The title is taken from one a jotting in one of Chandler's note-books, "I called out and no-one answered, not even a stand-in for an echo."
More tracks to demonstrate the psychology of auditory perception hidden_tone: This track demonstrates the phenomenon of "hidden bass". The first few seconds is a synthesised waveform composed of the 2nd, 3rd, 4th and 5th harmonics of a 440Hz fundamental; except that no fundamental is present! There follow several seconds of a 440Hz sinewave. And the track finishes with a repeat of the first waveform; harmonics only, no fundamental. Note how the perceived pitch of the sound doesn't change, the ear effectively "fills in" the missing fundamental.
hidden_bass: Similar to the previous track, but with a fundamental of 100Hz.
phase_deaf: This track consists of a 261 Hz tone with 50% third harmonic (783 Hz). In the first 5 seconds, the third harmonic has a zero phase relationship with the fundamental: in the second half the third harmonic has a 90 degree offset. Notice that the timbre is exactly the same. The ear is phase-deaf to this type of steady state sound; hence the reason why tone controls which affect phase response are tolerable in audio.
triangle: triangular waveform at 261 Hz fundamental.
inc_mod_index: Demonstrates the effect of increasing modulation index. The 440Hz tone is modulated by a modulation frequency of 330Hz with an increasing modulation depth. Note the brightening of the tone as modulation depth increases.
bell_1: A reversed and edited version of inc_mod_index; showing how a gradually decaying modulation index (coupled with the appropriate amplitude envelope) can be used to generate a sound wherein the harmonic complexity decays throughout the tone. The resulting composite tone is very bell-like.
bell_2: Delay effect added to a (slightly attenuated) bell_1.wav, to add realism to the bell sound.
bell_3: Bell_2.wav, used as a sample to generate a Westminster chime.
hammond: The first part of this track is a simple additive synthesis of squared sinewaves in the following proportions: fundamental x 100%, 2nd harmonic x 56%, 4th harmonic x 35%, 6th harmonic x 21% and 8th harmonic x 32%. Already, the sound has the characteristics of a Hammond organ.
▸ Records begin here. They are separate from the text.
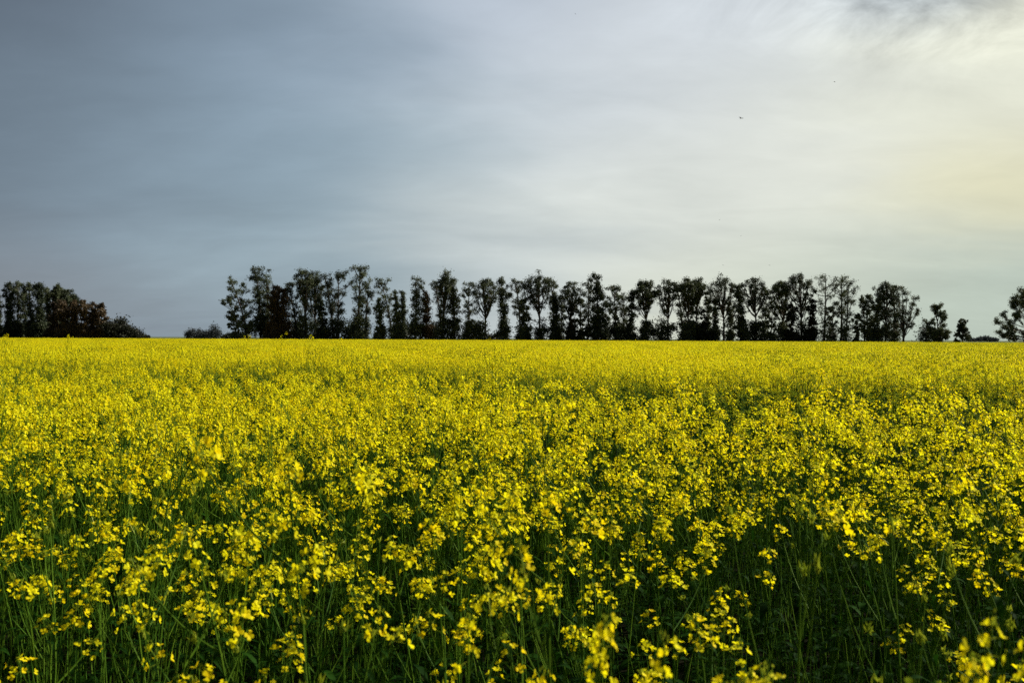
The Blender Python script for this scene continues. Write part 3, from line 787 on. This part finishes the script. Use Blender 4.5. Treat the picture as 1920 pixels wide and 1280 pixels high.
 (1586, 527, 13, 'sparse', 3, 0, .8, G_, 300, EU, "last slim bare-stemmed tree before the wide gap"),
 (1607, 590, 9, 'sparse', 0, 0, 1.3, G_, 297, EU, "small young tree standing alone in the wide gap"),
 (1621, 557, 11, 'sparse', -2, 0, .9, G_, 298, EU, "thin straight tree with a flag-like tuft after the young one"),
 (1632, 552, 9, 'sparse', -1, 2, 1, G_, 301, EU, "loose tree tucked between flag-tufted tree and dark block"),
 (1644, 557, 13, 'column', 0, 2, 1.5, G_, 296, EU, "very dark dense block-shaped tree, row's second half"),
 (1660, 530, 15, 'vase', 1, 0, 1.1, G_, 298, EU, "tall tree with plume of upright limbs over the dark block"),
 (1676, 534, 10, 'sparse', 3, 2, 1, G_, 301, EU, "narrow tree between the plumed tree and the open fan"),
 (1694, 541, 40, 'fan', 0, 0, 1, G_, 297, EU, "wide open fan-shaped tree with low arms spreading out"),
 (1758, 563, 25, 'broad', 0, 1, 1, G_, 298, EU, "cone-shaped bushy tree standing clear after the fan-shaped one"),
 (1736, 597, 10, 'bush', 0, 0, .9, G_, 303, EU, "small ragged bush touching the cone-shaped tree"),
 (1805, 597, 15, 'broad', -5, 0, .9, G_, 300, EU, "small leaning tree, last of the row before open sky"),
 (1924, 538, 60, 'broad', 0, 0, 1.3, G_, 285, EU, "large broad dark tree cut by the right edge of the picture"),
]
for n, (px, top_, hw, kind, lean, skirt, dens, mat, dist, grp, lab) in enumerate(TREES):
    H = (HOR(px) - top_) / F_PX * dist + CAM_H
    k = dist / F_PX
    rj = random.Random(n * 13 + 5)
    if kind in ('column', 'vase', 'sparse') and grp == EU:
        lean += rj.uniform(-4, 4); dens *= rj.uniform(.8, 1.1); skirt = skirt * rj.uniform(.6, 1.3) + .5; hw *= rj.uniform(.95, 1.3)
    if grp == GR: dens *= 1.25; skirt += 2
    T, C = make_tree(kind, H, hw * k * (1.75 if mat is B_ else 1.35 if kind == 'bush' and grp == GR else 1.2 if kind in ('column', 'vase', 'sparse') else 1), lean * k, skirt, dens, 1000 + n * 7)
    isb = kind == 'bush'
    r = bpy.data.objects.new("bush" if isb else "tree" if grp != EU else "eucalyptus_tree", None); root_col.objects.link(r)
    r.location = (at_px(px, dist), dist, 0)
    tag(r, lab, 'bush' if isb and grp != FARG else 'tree', grp)
    obj("trunk", T.mesh("trunk", [M_BARK], True), r)
    obj("crown", C.mesh("crown", [mat]), r)

# far-off wood on the horizon
rng = np.random.default_rng(77)
fw = MB()
for (p0, p1, h0, h1) in ((1815, 1870, 2, 5), (-150, -20, 1, 4)):
    for px in np.arange(p0, p1, 1.6):
        D_ = 1500 + rng.uniform(-60, 60); hh = rng.uniform(h0, h1) * (.6 + .4 * math.sin(px * .13)) + 3
        clump(fw, (at_px(px, D_), D_, hh * .5 + 1), 3.0, hh * .5, 46, 1.3, rng)
w = obj("distant_wood", fw.mesh("distant_wood", [M_FAR_HAZED])); tag(w, "hazy low wood on the horizon beyond the gap at the row's end", "wood", kind='stuff')

# ------------------------------------------------------------------ birds
def make_bird(px, py, dist, span, rz, lab):
    r = bpy.data.objects.new("bird", None); root_col.objects.link(r)
    r.location = (at_px(px, dist), dist, CAM_H + (HOR(px) - py) / F_PX * dist)
    r.rotation_euler = (0, R(10), rz)
    b = MB(); s = span
    zz = np.array([-.42, -.36, -.2, 0, .18, .27, .33, .40]) * s; rr = np.array([.05, .03, .06, .085, .07, .045, .05, .004]) * s
    b.tube(np.stack([zz * 0, zz, zz * .12], -1), rr, 8); obj("body", b.mesh("body", [M_BIRD], True), r)
    for sg in (-1, 1):
        wv = [(0, .12, .02), (0, -.12, .02), (.25, .14, .13), (.25, -.10, .13), (.5, 0, .06), (.5, -.06, .06)]
        V = np.array([(x * sg * s, y * s, z * s) for x, y, z in wv]); V = np.concatenate([V, V + [0, 0, .015 * s]])
        m = MB(); m.add(V, [[0, 1, 3, 2], [2, 3, 5, 4], [6, 7, 9, 8], [8, 9, 11, 10], [0, 2, 8, 6], [2, 4, 10, 8], [1, 3, 9, 7], [3, 5, 11, 9], [4, 5, 11, 10], [0, 1, 7, 6]])
        obj("wing", m.mesh("wing", [M_BIRD]), r)
    tag(r, lab, 'bird', 'tiny dark birds in the sky')
make_bird(1387, 222, 60, .33, .4, "largest dark speck of a bird high in the bright sky")
make_bird(1562, 154, 90, .2, 1.0, "small dark bird highest toward the bright right of the sky")
make_bird(1348, 412, 90, .2, -.5, "small dark bird low over the umbrella-crowned tree")
make_bird(1388, 442, 110, .18, .2, "faint tiny bird just below another, low in the sky")
make_bird(1355, 497, 110, .17, 1.4, "tiny bird nearly touching the umbrella-crowned tree top")
make_bird(1442, 497, 110, .17, .9, "tiny bird above the short lollipop-like tree")
make_bird(1076, 27, 110, .2, .7, "tiny lone bird at the very top of the sky")
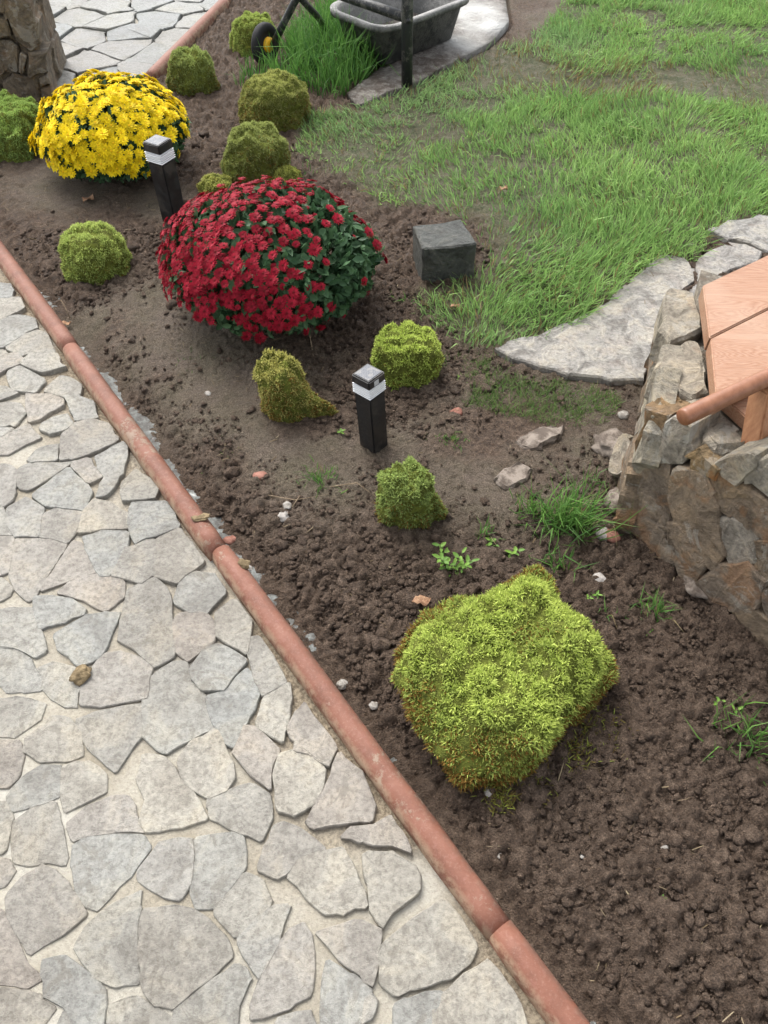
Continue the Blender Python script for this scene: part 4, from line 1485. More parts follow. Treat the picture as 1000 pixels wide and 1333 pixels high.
def weed(px, py, stems, h, leaf, label, seed, name='leafy_weed'):
    rg = np.random.default_rng(seed)
    c = P(px, py)
    c.z = gz(c.x, c.y)
    pts, ds = [], []
    root = tag(empty(name, c), label, 'weed', 'small leafy weeds in the soil bed')
    for k in range(stems):
        a = rg.uniform(0, 6.28)
        out = Vector((math.cos(a), math.sin(a), 0)) * rg.uniform(0.2, 0.75)
        d = (out + Vector((0, 0, 1))).normalized()
        hh = h * rg.uniform(0.6, 1.1)
        bm = bmesh.new()
        p = [Vector((rg.normal(0, 0.012), rg.normal(0, 0.012), -0.01))]
        for q in range(4):
            p.append(p[-1] + (d + Vector((0, 0, -0.12 * q))).normalized() * hh / 4)
        tube(bm, p, [0.0012, 0.0011, 0.001, 0.0009, 0.0006], 5)
        bm_obj('stem', bm, BARK, root, True)
        for q in range(9):
            t = 0.15 + 0.85 * q / 8
            i = min(int(t * 4), 3)
            pts.append(p[i].lerp(p[i + 1], t * 4 - i))
            aa = a + q * 2.4
            ds.append((math.cos(aa), math.sin(aa), 0.35))
    base = np.array([v[:] for v in pts])
    d = np.array(ds)
    d /= np.linalg.norm(d, axis=1, keepdims=True)
    side = np.cross(d, [0, 0, 1.0])
    side /= np.linalg.norm(side, axis=1, keepdims=True)
    n = len(base)
    cols = lerpc((0.09, 0.19, 0.035), (0.17, 0.30, 0.05), rg.random(n))
    V, F, C = leaf_tris(base, d, side, leaf * rg.uniform(0.6, 1.1, n), leaf * 0.5 * rg.uniform(0.7, 1.2, n), cols)
    tag(link('leaves', tri_mesh('leaves', V, F, LEAF, False, {'tint': C}), root), kind='stuff')


weed(590, 745, 6, 0.07, 0.022, 'bright green leafy weed above the biggest moss mound', 3)
weed(655, 715, 2, 0.04, 0.02, 'small dark leafed sprout right of the bright leafy weed', 4)
weed(598, 498, 2, 0.015, 0.028, 'pale broad leaf sprout right of the light green mound', 5)
weed(940, 925, 3, 0.03, 0.014, 'tiny leaved sprout at the right edge of bare soil', 6)
weed(775, 775, 2, 0.025, 0.014, 'tiny sprout on dark soil beside the wall foot tuft', 7)
weed(912, 1215, 1, 0.012, 0.012, 'single tiny seedling low on the bare lower soil', 8)
weed(852, 1180, 1, 0.018, 0.010, 'curled tiny seedling on the bare lower soil', 9)
weed(440, 565, 1, 0.02, 0.016, 'tiny green seedling just left of the near lamp foot', 10)


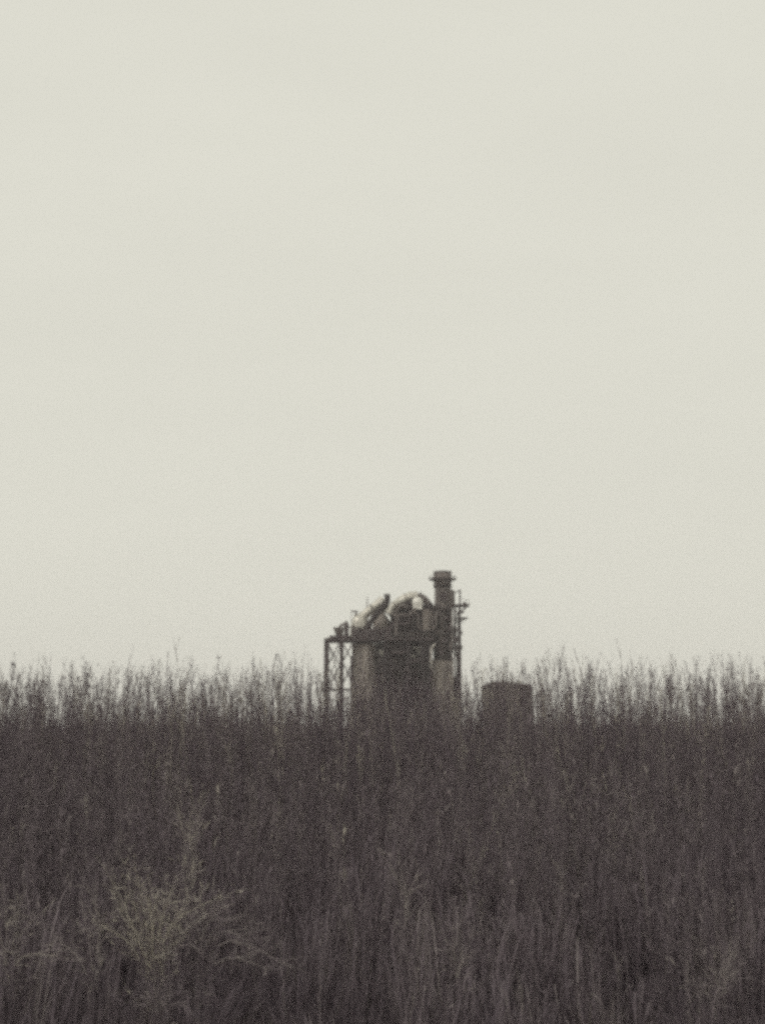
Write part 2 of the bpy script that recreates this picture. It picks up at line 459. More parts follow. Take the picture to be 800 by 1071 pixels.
# --- steam drum with bright round end
t = thing('steam_drum', 'horizontal drum with a bright white round end facing the field', 'drum', (X(436.6), Y0, Z(638)))
dc = Vector((X(436.6), 0, Z(631)))
MB().lathe((dc.x, 0, dc.z), [(5.3 * S, Y0 - 1.4), (5.3 * S, Y0 + 7)], 32, axis='y').build('shell', M_mid, t)
MB().lathe((dc.x, 0, dc.z), [(5.75 * S, Y0 - 1.402), (5.65 * S, Y0 - 1.62), (4.8 * S, Y0 - 1.82), (2.8 * S, Y0 - 1.98), (0.0, Y0 - 2.02)], 32, axis='y').build('end_cap', M_white, t)
MB().box(dc.x - 4.6 * S, dc.x + 4.6 * S, Y0 - 1.9, Y0 - 1.3, Z(638.1), Z(634)).build('saddle', M_white, t)

# --- louvred cooler and small drum beside the stack
t = thing('louvred_cooler', 'grey box with louvres on the platform beside the chimney stack', 'cooler', (X(447), Y0 - 2, Z(668)))
MB().box(X(441.4), X(449.3), Y0 - 2.9, Y0 - 1.8, Z(661), Z(638.5)).build('housing', M_mid, t)
MB().box(X(449.6), X(453.3), Y0 - 2.6, Y0 - 1.8, Z(661), Z(638.5)).build('side_housing', M_dark, t)
lv = MB()
for k in range(9):
    z = Z(659.2 - k * 2.25)
    lv.box(X(442.2), X(448.6), Y0 - 3.02, Y0 - 2.902, z, z + 0.2)
lv.build('louvres', M_tank, t)
MB().box(X(450.6), X(451.6), Y0 - 2.75, Y0 - 2.602, Z(660.5), Z(640)).build('corner_strip', M_tank, t)
MB().box(X(441), X(453.4), Y0 - 2.92, Y0 - 1.6, Z(662.2), Z(661.05)).build('base', M_black, t)
for px in (442, 452):
    MB().box(X(px), X(px) + 0.2, Y0 - 2.6, Y0 - 2.4, Z(668.3), Z(662.25)).build('leg', M_black, t)
t = thing('relief_drum', 'little dark drum on top of the louvred box next to the chimney stack', 'drum', (X(450), Y0 - 2.2, Z(638.4)))
MB().lathe((X(450.2), Y0 - 2.2, Z(638.4)), [(2.9 * S, 0), (2.9 * S, 0.95), (2.2 * S, 1.2), (0, 1.3)], 20).build('shell', M_black, t)
MB().tube([(X(450.2), Y0 - 2.2, Z(632)), (X(450.2), Y0 - 2.2, Z(630.4))], 0.2, 8).build('nozzle', M_dark, t)

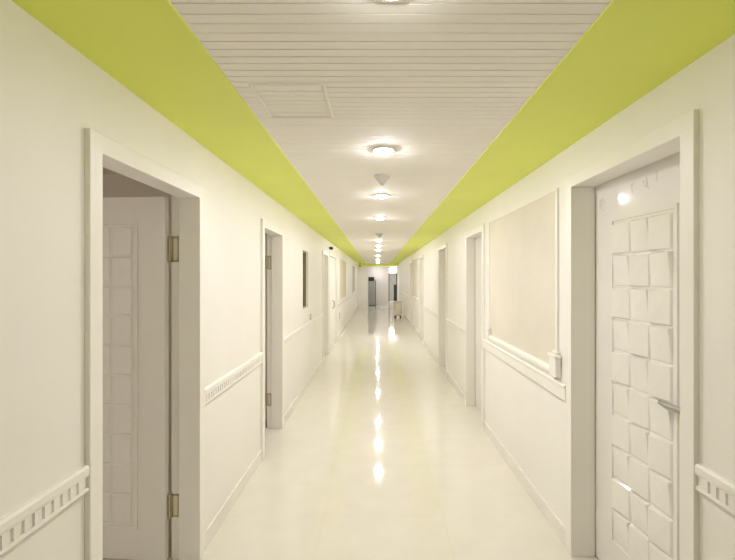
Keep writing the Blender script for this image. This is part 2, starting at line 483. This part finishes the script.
def detector(y, label):
    o = empty('smoke_detector', (LX, y, H), label, 'smoke detector')
    MB().lathe([(0, 0.002), (0.062, 0.002), (0.064, -0.008), (0.058, -0.016), (0, -0.016)], (0,0,0), 28).build('base', M['plastic'], o, smooth=True)
    MB().lathe([(0, -0.015), (0.050, -0.015), (0.046, -0.030), (0.030, -0.048), (0.018, -0.058), (0.016, -0.072), (0, -0.076)], (0,0,0), 28).build('sensor_head', M['plastic'], o, smooth=True)
detector(3.35, 'grey conical smoke detector nearer along the ceiling, after the largest downlight')
detector(7.7, 'small grey smoke detector farther along the ceiling')

# access hatch
o = empty('access_hatch', (-0.362, 1.946, H), 'square ceiling access hatch with a thin rim beside the green band', 'hatch')
a, b, rw = 0.152, 0.180, 0.012
mb = MB()
mb.box(-a, -a+rw, -b, b, -0.007, 0.001); mb.box(a-rw, a, -b, b, -0.007, 0.001)
mb.box(-a+rw, a-rw, -b, -b+rw, -0.007, 0.001); mb.box(-a+rw, a-rw, b-rw, b, -0.007, 0.001)
mb.build('rim', M['ceil'], o, bevel=0.002)
mb = MB()
for k in range(7):
    t0 = -b+rw+0.004 + k*0.0475
    mb.box(-a+rw+0.003, a-rw-0.003, t0, t0+0.041, -0.003, 0.001)
mb.build('cover', M['ceil'], o)

# black cameras
o = empty('security_camera', (XL, 9.36, 2.235), 'small black camera fixed high on the wall by the white double door', 'camera')
MB().lathe([(0, -0.004), (0.028, -0.004), (0.028, 0.012), (0.010, 0.016), (0.010, 0.03), (0, 0.03)], (0,0,0), 16, 'x').build('bracket', M['black'], o, smooth=True)
MB().lathe([(0, -0.07), (0.030, -0.068), (0.033, -0.05), (0.033, 0.04), (0.030, 0.055), (0, 0.055)], (0.052, 0, -0.004), 20, 'y').build('camera_body', M['black'], o, smooth=True)
o = empty('security_camera', (-0.80, 20.7, H), 'tiny black camera hanging from the green band near the corridor end', 'camera')
MB().lathe([(0, 0), (0.03, 0), (0.03, -0.01), (0.011, -0.012), (0.011, -0.20), (0, -0.20)], (0,0,0), 14).build('hanger', M['black'], o, smooth=True)
MB().lathe([(0, -0.08), (0.036, -0.078), (0.040, -0.05), (0.040, 0.06), (0.034, 0.075), (0, 0.075)], (0, 0, -0.225), 18, 'y').build('camera_body', M['black'], o, smooth=True)

# ------------------------------------------------------------------ far end
tag(MB().box(XL-TL, XR+TR, YE-0.2, YE, 2.23, H-0.006).build('trim_13', M['green'], bevel=0.004), 'shallow lime green beam crossing the corridor end under the ceiling', 'beam', 'structure')
tag(MB().box(XL, -0.48, YE-0.1, YE+0.05, 0, 2.23).build('wall_far_left', M['wall']), 'short white wall return at the corridor end beside the grey cabinet', 'wall', 'structure')
tag(MB().box(-0.06, 0.65, 26.0, 26.15, 0, H).build('wall_far', M['wall']), 'narrow white wall facing the corridor between the grey cabinet and the dark door', 'wall', 'structure')
mb = MB()
mb.box(-2.6, -2.5, YE, 30.2, 0, H); mb.box(-2.5, XL-TL, YE, YE+0.1, 0, H); mb.box(XR+TR, 2.6, YE, YE+0.1, 0, H)
mb.box(2.5, 2.6, YE+0.1, 30.2, 0, H); mb.box(-2.5, -0.06, 26.0, 26.15, 0, H); mb.box(-0.06, 0.78, 30.0, 30.2, 0, H); mb.box(1.38, 2.5, 30.0, 30.2, 0, H)
mb.box(0.78, 1.38, 30.0, 30.2, 2.33, H)
tag(mb.build('wall_lobby', M['wall']), 'white lobby walls beyond the corridor end', 'wall', 'structure')
tag(MB().box(-2.6, 2.6, YE, 30.2, H+0.0, H+0.06).build('ceiling_lobby', M['ceil']), 'plain pale ceiling of the lobby beyond the green beam', 'ceiling', 'structure')
# dark end door with bright transom
o = empty('door_10', (1.08, 30.0, 0), 'dark narrow end door under a glowing transom window', 'door', 'structure')
mb = MB()
mb.box(-0.30, -0.24, -0.02, 0.1, 0, 2.33); mb.box(0.24, 0.30, -0.02, 0.1, 0, 2.33); mb.box(-0.24, 0.24, -0.02, 0.1, 1.88, 1.95); mb.box(-0.24, 0.24, -0.02, 0.1, 2.28, 2.33)
mb.build('door_frame', M['darkmetal'], o)
MB().box(-0.24, 0.24, 0.04, 0.08, 0.005, 1.88).build('door_leaf', M['greymetal'], o)
mb = MB(); mb.box(0.06, 0.235, 0.03, 0.041, 0.04, 1.15); mb.build('glass_strip', M['black'], o)
MB().box(-0.24, 0.24, 0.05, 0.06, 1.95, 2.28).build('transom_pane', M['sky'], o)

# grey cabinet with black header
o = empty('cabinet', (-0.28, 25.75, 0), 'grey upright cabinet with a black header standing at the corridor end', 'cabinet')
MB().box(-0.22, 0.19, -0.24, 0.24, 0.04, 1.42).build('body', M['greymetal'], o, bevel=0.01)
MB().box(-0.22, 0.12, -0.25, 0.24, 1.42, 1.66).build('header', M['black'], o, bevel=0.01)
MB().box(0.19, 0.215, -0.25, 0.24, 0.0, 1.52).build('shadow_strip', M['darkmetal'], o)  # dark strip stands for the narrow shadow beside the cabinet
MB().box(-0.20, 0.19, -0.21, 0.22, 0.0, 0.04).build('plinth', M['darkmetal'], o)

# beige trolley
o = empty('trolley', (0.83, 17.6, 0), 'small beige trolley on dark castors parked against the far wall', 'trolley')
MB().box(-0.14, 0.14, -0.2, 0.2, 0.10, 0.64).build('body', M['wood'], o, bevel=0.01)
MB().box(-0.16, 0.16, -0.22, 0.22, 0.64, 0.67).build('top', M['wood'], o, bevel=0.006)
MB().box(-0.12, 0.12, -0.206, -0.199, 0.14, 0.60).build('drawer_front', M['cream'], o, bevel=0.004)
for sx in (-1, 1):
    for sy in (-1, 1):
        mb = MB(); mb.lathe([(0, -0.022), (0.04, -0.022), (0.045, -0.012), (0.045, 0.012), (0.04, 0.022), (0, 0.022)], (sx*0.105, sy*0.15, 0.045), 16, 'x')
        mb.box(sx*0.105-0.03, sx*0.105+0.03, sy*0.15-0.02, sy*0.15+0.02, 0.07, 0.102)
        mb.build('castor', M['black'], o)

# ------------------------------------------------------------------ rooms behind the doors
def room(name, side, y0, y1, label, window=None):
    x, s, T = (XL-TL, -1, 0) if side == 'L' else (XR+TR, 1, 0)
    xf = x+s*2.9
    mb = MB()
    mb.box(x, xf, y0-0.1, y0, 0, H); mb.box(x, xf, y1, y1+0.1, 0, H)
    if window:  # unseen opening added to let world light into the room
        a, b, c, d = window
        mb.box(xf, xf+s*0.1, y0-0.1, a, 0, H); mb.box(xf, xf+s*0.1, b, y1+0.1, 0, H)
        mb.box(xf, xf+s*0.1, a, b, 0, c); mb.box(xf, xf+s*0.1, a, b, d, H)
    else: mb.box(xf, xf+s*0.1, y0-0.1, y1+0.1, 0, H)
    mb.box(x, xf, y0, y1, H, H+0.05)
    return tag(mb.build(name, M['roomwall']), label, 'wall', 'structure')
room('wall_room_left', 'L', 0.2, 3.3, 'dim room walls seen through the largest open door', (0.6, 1.9, 0.9, 2.1))
room('wall_room_beyond', 'L', 3.5, 5.9, 'dim room walls behind the second open doorway', (3.9, 5.0, 0.9, 2.1))
room('wall_room_right', 'R', 0.6, 3.4, 'room walls behind the woven-pattern door')

# ------------------------------------------------------------------ world, camera, view
W = bpy.data.worlds.new('World'); S.world = W; W.use_nodes = True
nt = W.node_tree; bg = nt.nodes['Background']
bg.inputs['Color'].default_value = (1.0, 0.97, 0.92, 1); bg.inputs['Strength'].default_value = 2.0

cam = bpy.data.cameras.new('Camera'); co = bpy.data.objects.new('Camera', cam); COL.objects.link(co)
co.location = (0, 0, CAM); co.rotation_euler = (R(90), 0, 0)
cam.sensor_width = 36; cam.lens = 440/735*36; cam.clip_start = 0.05
cam.shift_x = -9.5/735; cam.shift_y = -2/735
S.camera = co
S.cycles.max_bounces = 16; S.cycles.diffuse_bounces = 10; S.cycles.glossy_bounces = 6
S.cycles.sample_clamp_indirect = 8
v = S.view_settings
v.view_transform = 'Standard'; v.look = 'None'; v.gamma = 1; v.use_curve_mapping = False
v.exposure = 1.16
The classic tone-wheel Hammond organs produced reasonably high purity sinewaves; using squred sinewaves helps add the distortion which the amplifiers and keying circuits introduce. After 3 seconds a simple chorus effect is added to give the sound the simulation of the Hammond organ sound amplified and passed through a Leslie loudspeaker.
Unfortunately not all vocal performances can be captured in the hallowed halls of La Scala, Milan. So how might we capture the particular characteristic of an individual performance space? This is the aim of convolutional reverb.
There exists the interesting possibility that, if a very short pulse (known as an impulse function) is played over loudspeakers in an acoustic environment: and the resulting reflection pattern recorded with microphones and stored in a digital filter, that any signal - passed through the resulting filter - would assume the reverberation of the original performance space. Truly one could sing in La Scala! The next two tracks are intended to demonstrate the principle of convolutional reverberation.
reverb_signature: This is a recording of a short impulse, recorded in a church.
convolved_reverb: In this track, reverb_signature.wav is used as the impulse response and convolved with a short organ tone. The result is the reverb signature of the church "imprinted" on the organ tone.